Mas o grande escorrego do filme fora o seu final. Sem entrar muito em detalhes, adianto que o longa começa a perder o fôlego após uma revelação no final de seu segundo ato, ficando deveras arrastado em sua derradeira parte. Quando chega o momento do desfecho, a fita apela para uma solução que basicamente anula tudo o que tínhamos visto até o momento, jogando fora o desenvolvimento de vários personagens, chegando a ser irritante e até um tanto quanto machista.

Mike Newell está fazendo claramente um filme de produtor aqui, mas isso não o impede de fazer um bom trabalho com esta produção. A despeito dos efeitos especiais dominarem quase toda a produção, o tom de fábula adotado pelo diretor ao nos levar para dentro do mundo desta fantasiosa versão da Pérsia acaba nos fazendo embarcar na brincadeira.

Um dos acertos do diretor está em reconhecer a mídia original da franquia, principalmente no primeiro ato da projeção. Existem alguns movimentos de câmera tirados diretamente de games, como o zoom na chegada de um inimigo poderoso (de um “chefe”) ou mesmo a explanação de objetivos, que nos remetem diretamente aos jogos. As próprias peripécias físicas de Dastan, a despeito de tiradas do Le Parkour, são adaptadas diretamente dos games.

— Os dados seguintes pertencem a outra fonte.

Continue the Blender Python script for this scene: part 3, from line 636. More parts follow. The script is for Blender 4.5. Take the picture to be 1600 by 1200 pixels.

A trilha sonora, assinada por Harry Gregson-Williams, é um tanto quanto genérica, mas efetiva. O visual do filme é ótimo, não tendo a mínima obrigação de seguir uma linha realista justamente por este se assumir como uma aventura despretensiosa (ao menos durante boa parte do tempo).

A despeito de seu meio de campo enrolado e algumas falhas bem óbvias, “Príncipe da Pérsia – As Areias do Tempo” é um bom passatempo e um caso raro de adaptação cinematográfica dos games que acaba por funcionar realmente como filme. O longa poderia realmente ser melhor, mas, mesmo falho, a fita termina com saldo positivo.